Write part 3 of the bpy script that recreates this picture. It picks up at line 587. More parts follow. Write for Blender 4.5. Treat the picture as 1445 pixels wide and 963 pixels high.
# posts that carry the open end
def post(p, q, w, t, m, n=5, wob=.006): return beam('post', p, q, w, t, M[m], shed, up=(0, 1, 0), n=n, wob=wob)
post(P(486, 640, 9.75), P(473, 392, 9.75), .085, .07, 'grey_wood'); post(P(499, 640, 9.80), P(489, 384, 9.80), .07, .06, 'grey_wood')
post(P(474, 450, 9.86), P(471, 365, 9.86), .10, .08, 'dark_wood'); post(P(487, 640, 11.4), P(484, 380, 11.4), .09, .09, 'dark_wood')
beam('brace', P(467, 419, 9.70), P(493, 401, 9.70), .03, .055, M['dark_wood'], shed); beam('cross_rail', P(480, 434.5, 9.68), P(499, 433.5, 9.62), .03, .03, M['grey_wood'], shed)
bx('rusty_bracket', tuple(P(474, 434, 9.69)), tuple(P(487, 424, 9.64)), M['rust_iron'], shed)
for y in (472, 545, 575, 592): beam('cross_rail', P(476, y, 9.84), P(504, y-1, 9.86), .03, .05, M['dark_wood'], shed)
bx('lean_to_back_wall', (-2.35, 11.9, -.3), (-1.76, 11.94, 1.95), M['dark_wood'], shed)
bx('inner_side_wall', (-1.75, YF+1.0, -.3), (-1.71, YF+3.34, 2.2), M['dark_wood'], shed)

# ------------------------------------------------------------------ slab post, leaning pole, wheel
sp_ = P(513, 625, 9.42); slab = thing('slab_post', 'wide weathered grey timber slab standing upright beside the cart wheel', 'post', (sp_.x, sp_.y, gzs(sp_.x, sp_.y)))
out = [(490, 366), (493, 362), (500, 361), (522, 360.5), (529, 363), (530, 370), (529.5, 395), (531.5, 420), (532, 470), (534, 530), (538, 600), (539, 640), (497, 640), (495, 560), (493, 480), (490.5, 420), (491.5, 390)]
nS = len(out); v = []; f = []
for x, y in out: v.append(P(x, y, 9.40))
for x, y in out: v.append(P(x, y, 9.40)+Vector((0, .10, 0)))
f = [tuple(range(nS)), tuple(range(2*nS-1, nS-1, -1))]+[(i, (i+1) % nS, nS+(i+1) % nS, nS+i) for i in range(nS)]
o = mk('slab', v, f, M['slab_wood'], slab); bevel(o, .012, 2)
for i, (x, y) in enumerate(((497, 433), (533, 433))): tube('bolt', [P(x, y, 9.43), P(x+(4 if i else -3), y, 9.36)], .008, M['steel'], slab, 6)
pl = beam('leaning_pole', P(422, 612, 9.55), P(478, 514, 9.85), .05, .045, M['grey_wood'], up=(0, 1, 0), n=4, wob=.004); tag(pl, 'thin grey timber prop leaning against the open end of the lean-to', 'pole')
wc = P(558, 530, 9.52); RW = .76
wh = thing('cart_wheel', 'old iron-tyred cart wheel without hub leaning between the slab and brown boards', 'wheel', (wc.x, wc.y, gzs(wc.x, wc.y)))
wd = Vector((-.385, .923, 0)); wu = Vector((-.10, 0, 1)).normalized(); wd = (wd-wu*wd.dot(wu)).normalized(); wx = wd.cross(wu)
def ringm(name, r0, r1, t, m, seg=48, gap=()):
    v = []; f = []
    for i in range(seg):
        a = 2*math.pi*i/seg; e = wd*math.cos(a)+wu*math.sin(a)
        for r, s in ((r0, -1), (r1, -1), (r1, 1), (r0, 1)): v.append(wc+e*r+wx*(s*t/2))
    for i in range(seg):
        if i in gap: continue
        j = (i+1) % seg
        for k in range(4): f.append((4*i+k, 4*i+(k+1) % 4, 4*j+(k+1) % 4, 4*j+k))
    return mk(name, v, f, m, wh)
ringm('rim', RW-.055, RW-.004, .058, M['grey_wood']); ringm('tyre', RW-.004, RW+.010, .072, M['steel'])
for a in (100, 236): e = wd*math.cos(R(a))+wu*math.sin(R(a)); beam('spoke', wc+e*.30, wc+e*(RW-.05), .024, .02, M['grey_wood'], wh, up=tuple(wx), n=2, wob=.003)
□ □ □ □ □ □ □
### WRITTEN INSTRUCTION
Extract all of the data above without altering anything.

### COMPLETED TASK
Write part 3 of the bpy script that recreates this picture. It picks up at line 587. More parts follow. Write for Blender 4.5. Treat the picture as 1445 pixels wide and 963 pixels high.
# posts that carry the open end
def post(p, q, w, t, m, n=5, wob=.006): return beam('post', p, q, w, t, M[m], shed, up=(0, 1, 0), n=n, wob=wob)
post(P(486, 640, 9.75), P(473, 392, 9.75), .085, .07, 'grey_wood'); post(P(499, 640, 9.80), P(489, 384, 9.80), .07, .06, 'grey_wood')
post(P(474, 450, 9.86), P(471, 365, 9.86), .10, .08, 'dark_wood'); post(P(487, 640, 11.4), P(484, 380, 11.4), .09, .09, 'dark_wood')
beam('brace', P(467, 419, 9.70), P(493, 401, 9.70), .03, .055, M['dark_wood'], shed); beam('cross_rail', P(480, 434.5, 9.68), P(499, 433.5, 9.62), .03, .03, M['grey_wood'], shed)
bx('rusty_bracket', tuple(P(474, 434, 9.69)), tuple(P(487, 424, 9.64)), M['rust_iron'], shed)
for y in (472, 545, 575, 592): beam('cross_rail', P(476, y, 9.84), P(504, y-1, 9.86), .03, .05, M['dark_wood'], shed)
bx('lean_to_back_wall', (-2.35, 11.9, -.3), (-1.76, 11.94, 1.95), M['dark_wood'], shed)
bx('inner_side_wall', (-1.75, YF+1.0, -.3), (-1.71, YF+3.34, 2.2), M['dark_wood'], shed)

# ------------------------------------------------------------------ slab post, leaning pole, wheel
sp_ = P(513, 625, 9.42); slab = thing('slab_post', 'wide weathered grey timber slab standing upright beside the cart wheel', 'post', (sp_.x, sp_.y, gzs(sp_.x, sp_.y)))
out = [(490, 366), (493, 362), (500, 361), (522, 360.5), (529, 363), (530, 370), (529.5, 395), (531.5, 420), (532, 470), (534, 530), (538, 600), (539, 640), (497, 640), (495, 560), (493, 480), (490.5, 420), (491.5, 390)]
nS = len(out); v = []; f = []
for x, y in out: v.append(P(x, y, 9.40))
for x, y in out: v.append(P(x, y, 9.40)+Vector((0, .10, 0)))
f = [tuple(range(nS)), tuple(range(2*nS-1, nS-1, -1))]+[(i, (i+1) % nS, nS+(i+1) % nS, nS+i) for i in range(nS)]
o = mk('slab', v, f, M['slab_wood'], slab); bevel(o, .012, 2)
for i, (x, y) in enumerate(((497, 433), (533, 433))): tube('bolt', [P(x, y, 9.43), P(x+(4 if i else -3), y, 9.36)], .008, M['steel'], slab, 6)
pl = beam('leaning_pole', P(422, 612, 9.55), P(478, 514, 9.85), .05, .045, M['grey_wood'], up=(0, 1, 0), n=4, wob=.004); tag(pl, 'thin grey timber prop leaning against the open end of the lean-to', 'pole')
wc = P(558, 530, 9.52); RW = .76
wh = thing('cart_wheel', 'old iron-tyred cart wheel without hub leaning between the slab and brown boards', 'wheel', (wc.x, wc.y, gzs(wc.x, wc.y)))
wd = Vector((-.385, .923, 0)); wu = Vector((-.10, 0, 1)).normalized(); wd = (wd-wu*wd.dot(wu)).normalized(); wx = wd.cross(wu)
def ringm(name, r0, r1, t, m, seg=48, gap=()):
    v = []; f = []
    for i in range(seg):
        a = 2*math.pi*i/seg; e = wd*math.cos(a)+wu*math.sin(a)
        for r, s in ((r0, -1), (r1, -1), (r1, 1), (r0, 1)): v.append(wc+e*r+wx*(s*t/2))
    for i in range(seg):
        if i in gap: continue
        j = (i+1) % seg
        for k in range(4): f.append((4*i+k, 4*i+(k+1) % 4, 4*j+(k+1) % 4, 4*j+k))
    return mk(name, v, f, m, wh)
ringm('rim', RW-.055, RW-.004, .058, M['grey_wood']); ringm('tyre', RW-.004, RW+.010, .072, M['steel'])
for a in (100, 236): e = wd*math.cos(R(a))+wu*math.sin(R(a)); beam('spoke', wc+e*.30, wc+e*(RW-.05), .024, .02, M['grey_wood'], wh, up=tuple(wx), n=2, wob=.003)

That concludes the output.